Wichtige Impulse für die Entwicklung der Jugendstilfliese gingen seit Mitte des 19. Jahrhunderts vom wirtschaftlich aufstrebenden England aus, wo die Arts-and-Crafts-Bewegung unter der Führung von so bedeutenden Künstlern wie William Morris, Charles Rennie Mackintosh und Edward Burne-Jones den Weg für die Herstellung qualitativ hochwertiger Massenprodukte bereitete. Im Spannungsfeld von maschinellen Fertigungsmethoden und künstlerischem Design wurden nicht nur Wandflächen, sondern auch Zier- und Gebrauchsobjekte - wie Kamine, Waschtische, Schränke, Spiegel oder Blumenübertöpfe - in großer Zahl mit den farbig dekorierten Platten im „Modern Style“ ausgestattet.
Dem „Ornament im Quadrat“ geht das Institut Mathildenhöhe Darmstadt in einer rund 150 Arbeiten umfassenden Ausstellung nach. Im Zentrum der Schau steht eine Auswahl englischer Jugendstilfliesen, die im Jahr 2015 durch eine umfangreiche Schenkung der verstorbenen Sammlerin Inge Niemöller in den Besitz der Städtischen Kunstsammlung Darmstadt gelangte und nun erstmals öffentlich präsentiert wird. Die Nichte des bekannten Theologen und NS-Widerstandskämpfers Martin Niemöller trug während ihres zwanzigjährigen Aufenthalts in London rund 600 Einzelstücke aus der Zeit zwischen 1890 und 1914 zusammen, auf denen die bewegte Linie in Form von abstrahierten Ornamenten und Pflanzenformen das dominierende Element darstellt. Darunter sind Beispiele von William de Morgan, aber auch von den damals führenden englischen Fliesenproduzenten, wie Minton´s China Works oder Craven Dunhill & Co., die mit namhaften Künstler-Entwerfern wie Charles Voysey oder Mackay Hugh Baillie Scott zusammengearbeitet haben.
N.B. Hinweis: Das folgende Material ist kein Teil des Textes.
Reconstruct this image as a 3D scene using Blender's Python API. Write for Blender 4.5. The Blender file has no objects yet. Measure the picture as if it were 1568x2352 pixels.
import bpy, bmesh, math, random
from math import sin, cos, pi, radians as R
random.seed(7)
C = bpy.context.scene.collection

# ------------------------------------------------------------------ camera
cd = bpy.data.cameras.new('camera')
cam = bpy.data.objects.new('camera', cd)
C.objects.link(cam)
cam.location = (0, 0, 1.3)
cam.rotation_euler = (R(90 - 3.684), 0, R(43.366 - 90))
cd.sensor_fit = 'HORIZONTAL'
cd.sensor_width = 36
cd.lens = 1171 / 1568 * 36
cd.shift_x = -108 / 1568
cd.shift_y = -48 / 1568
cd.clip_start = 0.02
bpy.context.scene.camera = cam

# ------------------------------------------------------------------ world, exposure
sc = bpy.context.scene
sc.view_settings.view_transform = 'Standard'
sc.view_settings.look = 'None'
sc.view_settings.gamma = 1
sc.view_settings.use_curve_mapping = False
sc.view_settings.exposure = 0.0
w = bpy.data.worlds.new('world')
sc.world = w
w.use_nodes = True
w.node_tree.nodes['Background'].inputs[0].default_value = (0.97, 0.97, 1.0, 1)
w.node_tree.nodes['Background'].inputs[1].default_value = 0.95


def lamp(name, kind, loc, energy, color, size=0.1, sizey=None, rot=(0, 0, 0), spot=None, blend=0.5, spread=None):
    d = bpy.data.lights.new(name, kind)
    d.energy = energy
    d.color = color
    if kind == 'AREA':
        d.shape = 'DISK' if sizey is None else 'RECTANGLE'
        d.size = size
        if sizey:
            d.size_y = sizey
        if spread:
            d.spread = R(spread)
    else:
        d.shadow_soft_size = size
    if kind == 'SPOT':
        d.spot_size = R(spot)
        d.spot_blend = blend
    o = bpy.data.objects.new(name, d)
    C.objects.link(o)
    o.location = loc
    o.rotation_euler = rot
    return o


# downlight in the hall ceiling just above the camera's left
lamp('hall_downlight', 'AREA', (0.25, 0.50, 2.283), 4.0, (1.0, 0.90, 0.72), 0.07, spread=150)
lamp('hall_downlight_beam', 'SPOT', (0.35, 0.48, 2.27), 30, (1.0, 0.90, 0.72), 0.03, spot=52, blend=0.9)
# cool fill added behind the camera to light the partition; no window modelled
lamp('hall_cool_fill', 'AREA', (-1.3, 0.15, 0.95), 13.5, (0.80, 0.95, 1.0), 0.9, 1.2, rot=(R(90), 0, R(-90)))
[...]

Daneben sind in der Ausstellung Werke von Mitgliedern der Künstlerkolonie Darmstadt zu sehen, die im gleichen Zeitraum eine erstaunliche Bandbreite an Fliesen hervorgebracht haben. So entwarfen Joseph Maria Olbrich, Peter Behrens, Hans Christiansen, Patriz Huber und Jakob Julius Scharvogel Fliesen für die Künstler- und Atelierhäuser auf der Mathildenhöhe, aber auch für namhafte Firmen wie Gail oder Villeroy und Boch.
Die Ausstellung stellt die unterschiedlichen Produktionsstätten aus vielen wichtigen englischen sowie einigen europäischen Fabriken in den Zusammenhang mit der immensen Fliesenkonjunktur zur Zeit des Jugendstils.
Die ausgewählten Beispiele zeugen in der Ausstellung zusammen mit einigen Entwurfszeichnungen, Tapeten, Stoffen und Möbeln von den vielfältigen Einflüssen und der Verbreitung der Jugendstilornamentik. Diese verdeutlicht in ihrem Variationsreichtum zugleich die Entwicklung vom anfänglich floral orientierten Jugendstil bis hin zu geometrischen Varianten, die bereits auf den Art déco und das Bauhaus verweisen.